There are clear indications that the carriers are worried about the strength of the Asia-to-U.S. market. Rates are on a downward trajectory and services are being suspended. These are telltale signs that the demand is not close to rebounding.
The carriers have canceled hundreds of sailings since the beginning of July in the Asia-to-U.S. market. However, they have shown restraint in pulling entire services from the rotation. That is until now. The Alliance members consisting of Hapag-Lloyd, ONE, Yang Ming and Hyundai, announced that effective October 1 their PN3 loop was being suspended until further notice. The PN3 loop provides service from Asia to US West Coast ports.
The Alliance called the suspension necessary due to deteriorating market conditions. Translated, the long-term forecast for freight rates is dreadful. Although nothing is imminent, the 2M Alliance and Ocean Alliance could follow suit and announce similar service suspensions of their own. Considering imports from Asia to U.S. are down 20% this year, it is more likely than not that further suspensions will be announced by all alliances.

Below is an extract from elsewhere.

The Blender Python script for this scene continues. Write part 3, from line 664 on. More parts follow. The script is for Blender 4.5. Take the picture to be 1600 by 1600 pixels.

The Alliance clearly made the decision to suspend the PN3 service in hopes of keeping supply and demand in check. Being the first alliance to take this drastic action comes with a risk. Customers that rely on using the PN3 service could retaliate by seeking out alternative solutions provided by the other alliances. That decision poses its own risk for shippers. The decision could backfire on shippers if the 2M Alliance and Ocean Alliance start suspending services.
The current position of the Alliance is clear. Their number one priority is keeping rates from tanking even if that means losing a few customers along the way. The position of the other two alliances will become clearer over the next few weeks. At a minimum, shippers should expect more canceled sailings announced by all alliances in an effort to keep rates at break even levels.